• _Task requirements_: Print verbatim the opening line of the material and every subsequent line through the one containing "from mathutils import Vector, Matrix, noise".

• _Data supplied_:
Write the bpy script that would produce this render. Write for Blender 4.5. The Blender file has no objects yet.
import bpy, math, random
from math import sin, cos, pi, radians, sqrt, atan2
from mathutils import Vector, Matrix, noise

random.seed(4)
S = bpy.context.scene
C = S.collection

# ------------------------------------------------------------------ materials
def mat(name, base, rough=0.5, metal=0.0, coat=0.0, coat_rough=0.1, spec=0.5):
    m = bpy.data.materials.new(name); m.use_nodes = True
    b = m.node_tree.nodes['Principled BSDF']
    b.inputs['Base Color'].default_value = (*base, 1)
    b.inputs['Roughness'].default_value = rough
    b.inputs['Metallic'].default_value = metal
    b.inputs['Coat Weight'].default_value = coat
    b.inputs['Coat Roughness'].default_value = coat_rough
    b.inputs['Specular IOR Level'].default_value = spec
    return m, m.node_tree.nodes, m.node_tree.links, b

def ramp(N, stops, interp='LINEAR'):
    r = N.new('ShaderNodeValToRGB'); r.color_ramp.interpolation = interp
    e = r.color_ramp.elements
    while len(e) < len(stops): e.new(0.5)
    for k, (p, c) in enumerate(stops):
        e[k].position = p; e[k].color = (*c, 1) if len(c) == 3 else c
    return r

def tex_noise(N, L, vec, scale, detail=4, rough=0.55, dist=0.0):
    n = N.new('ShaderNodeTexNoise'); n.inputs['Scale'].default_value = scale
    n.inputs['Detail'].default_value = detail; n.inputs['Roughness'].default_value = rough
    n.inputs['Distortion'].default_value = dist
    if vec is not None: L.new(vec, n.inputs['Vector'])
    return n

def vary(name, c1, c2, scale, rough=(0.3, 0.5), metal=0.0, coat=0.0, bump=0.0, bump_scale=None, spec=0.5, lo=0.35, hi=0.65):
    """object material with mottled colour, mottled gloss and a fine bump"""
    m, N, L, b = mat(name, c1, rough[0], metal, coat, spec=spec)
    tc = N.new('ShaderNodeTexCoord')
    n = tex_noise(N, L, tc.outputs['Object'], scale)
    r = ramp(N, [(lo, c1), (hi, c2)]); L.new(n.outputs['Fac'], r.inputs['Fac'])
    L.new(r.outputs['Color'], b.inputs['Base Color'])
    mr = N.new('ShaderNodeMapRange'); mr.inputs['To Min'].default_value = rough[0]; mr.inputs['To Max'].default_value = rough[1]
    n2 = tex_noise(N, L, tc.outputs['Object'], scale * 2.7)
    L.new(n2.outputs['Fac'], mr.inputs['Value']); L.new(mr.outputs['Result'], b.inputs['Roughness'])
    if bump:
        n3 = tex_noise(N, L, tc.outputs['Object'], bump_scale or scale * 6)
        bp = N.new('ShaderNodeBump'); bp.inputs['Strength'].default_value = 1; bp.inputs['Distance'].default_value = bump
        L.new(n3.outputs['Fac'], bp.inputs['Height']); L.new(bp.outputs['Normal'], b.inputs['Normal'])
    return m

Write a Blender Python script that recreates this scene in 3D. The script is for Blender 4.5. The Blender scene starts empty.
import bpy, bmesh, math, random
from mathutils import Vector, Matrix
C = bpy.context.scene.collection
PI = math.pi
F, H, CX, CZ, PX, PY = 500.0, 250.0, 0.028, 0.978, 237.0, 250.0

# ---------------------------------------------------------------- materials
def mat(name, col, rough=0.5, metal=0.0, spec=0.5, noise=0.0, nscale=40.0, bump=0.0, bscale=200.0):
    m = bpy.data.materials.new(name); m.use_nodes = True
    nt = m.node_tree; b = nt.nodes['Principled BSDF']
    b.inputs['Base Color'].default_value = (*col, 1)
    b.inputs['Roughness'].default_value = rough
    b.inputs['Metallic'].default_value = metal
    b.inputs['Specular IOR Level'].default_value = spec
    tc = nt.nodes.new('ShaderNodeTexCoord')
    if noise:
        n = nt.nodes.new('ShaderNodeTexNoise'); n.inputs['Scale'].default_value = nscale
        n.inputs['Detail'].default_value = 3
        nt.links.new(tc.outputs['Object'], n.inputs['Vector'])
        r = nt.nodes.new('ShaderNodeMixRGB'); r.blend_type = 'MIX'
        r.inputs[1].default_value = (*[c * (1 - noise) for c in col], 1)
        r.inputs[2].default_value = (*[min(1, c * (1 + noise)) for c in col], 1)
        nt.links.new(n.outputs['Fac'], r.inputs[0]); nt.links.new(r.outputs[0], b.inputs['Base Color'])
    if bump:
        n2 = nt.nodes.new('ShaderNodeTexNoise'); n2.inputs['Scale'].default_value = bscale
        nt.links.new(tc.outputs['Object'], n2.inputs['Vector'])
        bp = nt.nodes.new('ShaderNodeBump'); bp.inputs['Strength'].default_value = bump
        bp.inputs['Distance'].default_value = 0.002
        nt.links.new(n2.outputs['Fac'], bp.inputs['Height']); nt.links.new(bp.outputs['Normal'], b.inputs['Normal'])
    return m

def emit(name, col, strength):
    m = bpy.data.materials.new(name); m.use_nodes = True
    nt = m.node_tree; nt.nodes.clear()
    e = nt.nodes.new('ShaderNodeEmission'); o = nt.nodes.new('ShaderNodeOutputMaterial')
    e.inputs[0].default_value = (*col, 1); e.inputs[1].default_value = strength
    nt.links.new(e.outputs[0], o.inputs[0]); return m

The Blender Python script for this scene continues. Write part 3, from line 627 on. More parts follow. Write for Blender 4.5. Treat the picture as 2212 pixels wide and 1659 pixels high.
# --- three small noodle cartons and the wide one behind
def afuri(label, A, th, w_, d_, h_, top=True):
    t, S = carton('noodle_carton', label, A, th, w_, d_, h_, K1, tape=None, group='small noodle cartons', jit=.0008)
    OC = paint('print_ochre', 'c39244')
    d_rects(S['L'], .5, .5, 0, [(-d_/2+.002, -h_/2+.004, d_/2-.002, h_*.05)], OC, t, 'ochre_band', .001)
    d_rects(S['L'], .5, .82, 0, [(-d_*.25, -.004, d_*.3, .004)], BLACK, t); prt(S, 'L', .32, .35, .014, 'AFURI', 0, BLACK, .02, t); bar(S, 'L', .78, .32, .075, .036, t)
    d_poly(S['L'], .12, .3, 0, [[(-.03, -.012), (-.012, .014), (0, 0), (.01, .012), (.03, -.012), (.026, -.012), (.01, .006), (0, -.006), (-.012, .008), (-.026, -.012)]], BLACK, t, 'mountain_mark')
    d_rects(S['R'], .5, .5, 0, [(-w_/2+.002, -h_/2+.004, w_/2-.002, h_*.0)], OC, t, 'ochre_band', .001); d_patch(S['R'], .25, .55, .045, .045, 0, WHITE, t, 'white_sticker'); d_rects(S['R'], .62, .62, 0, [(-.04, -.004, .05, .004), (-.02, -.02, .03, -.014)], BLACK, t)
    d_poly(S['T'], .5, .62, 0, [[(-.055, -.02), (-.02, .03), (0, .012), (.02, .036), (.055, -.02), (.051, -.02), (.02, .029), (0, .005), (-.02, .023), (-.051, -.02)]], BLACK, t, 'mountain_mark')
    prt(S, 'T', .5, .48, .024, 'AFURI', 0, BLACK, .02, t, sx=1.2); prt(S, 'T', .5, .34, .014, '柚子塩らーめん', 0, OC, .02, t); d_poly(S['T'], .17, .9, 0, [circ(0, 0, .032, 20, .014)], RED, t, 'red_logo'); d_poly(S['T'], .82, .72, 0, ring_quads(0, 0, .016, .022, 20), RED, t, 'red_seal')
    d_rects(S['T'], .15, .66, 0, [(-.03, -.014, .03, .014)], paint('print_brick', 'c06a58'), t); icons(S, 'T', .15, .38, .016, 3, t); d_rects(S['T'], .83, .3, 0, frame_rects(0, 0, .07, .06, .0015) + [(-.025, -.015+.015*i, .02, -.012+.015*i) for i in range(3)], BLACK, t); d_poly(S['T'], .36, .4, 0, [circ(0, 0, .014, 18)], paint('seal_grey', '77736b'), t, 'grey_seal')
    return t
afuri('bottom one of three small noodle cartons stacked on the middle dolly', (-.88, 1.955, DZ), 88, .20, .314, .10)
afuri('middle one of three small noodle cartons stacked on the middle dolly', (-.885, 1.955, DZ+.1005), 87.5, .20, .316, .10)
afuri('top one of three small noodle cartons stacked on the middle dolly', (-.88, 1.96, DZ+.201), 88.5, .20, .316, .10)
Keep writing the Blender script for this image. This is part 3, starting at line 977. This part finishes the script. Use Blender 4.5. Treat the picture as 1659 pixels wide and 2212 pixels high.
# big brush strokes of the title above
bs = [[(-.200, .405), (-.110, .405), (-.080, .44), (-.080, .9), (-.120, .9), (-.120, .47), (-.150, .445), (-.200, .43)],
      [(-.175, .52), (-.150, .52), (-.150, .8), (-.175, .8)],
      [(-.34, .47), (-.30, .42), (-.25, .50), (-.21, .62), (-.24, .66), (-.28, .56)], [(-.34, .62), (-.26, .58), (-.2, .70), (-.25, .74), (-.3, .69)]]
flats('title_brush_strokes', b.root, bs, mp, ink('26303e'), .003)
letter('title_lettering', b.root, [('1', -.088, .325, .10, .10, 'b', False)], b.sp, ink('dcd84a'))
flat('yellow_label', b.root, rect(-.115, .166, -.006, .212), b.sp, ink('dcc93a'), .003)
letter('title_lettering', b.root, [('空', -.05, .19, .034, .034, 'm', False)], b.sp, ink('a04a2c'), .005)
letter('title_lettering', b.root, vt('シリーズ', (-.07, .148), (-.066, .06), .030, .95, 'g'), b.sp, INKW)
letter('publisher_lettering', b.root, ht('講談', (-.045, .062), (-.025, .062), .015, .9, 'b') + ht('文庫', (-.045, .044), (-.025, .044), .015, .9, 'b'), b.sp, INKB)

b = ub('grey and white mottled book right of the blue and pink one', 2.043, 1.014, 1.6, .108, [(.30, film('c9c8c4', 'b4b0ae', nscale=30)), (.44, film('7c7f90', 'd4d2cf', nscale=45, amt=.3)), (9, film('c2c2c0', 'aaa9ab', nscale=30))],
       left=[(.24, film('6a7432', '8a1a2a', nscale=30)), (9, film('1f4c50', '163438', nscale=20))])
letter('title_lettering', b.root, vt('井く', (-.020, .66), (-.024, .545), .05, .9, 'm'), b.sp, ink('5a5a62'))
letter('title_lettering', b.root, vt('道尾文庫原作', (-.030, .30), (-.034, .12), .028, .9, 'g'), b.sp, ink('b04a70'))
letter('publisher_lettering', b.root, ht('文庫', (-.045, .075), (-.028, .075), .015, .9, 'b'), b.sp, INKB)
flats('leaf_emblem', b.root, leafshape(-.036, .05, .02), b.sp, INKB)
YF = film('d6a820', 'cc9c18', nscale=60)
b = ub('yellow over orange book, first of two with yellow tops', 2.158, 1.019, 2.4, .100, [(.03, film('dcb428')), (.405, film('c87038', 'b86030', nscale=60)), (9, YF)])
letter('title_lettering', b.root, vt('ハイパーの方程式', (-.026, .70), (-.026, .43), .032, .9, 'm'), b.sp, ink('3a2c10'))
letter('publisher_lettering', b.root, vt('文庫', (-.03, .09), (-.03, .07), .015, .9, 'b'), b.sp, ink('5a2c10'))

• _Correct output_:
Write the bpy script that would produce this render. Write for Blender 4.5. The Blender file has no objects yet.
import bpy, math, random
from math import sin, cos, pi, radians, sqrt, atan2
from mathutils import Vector, Matrix, noise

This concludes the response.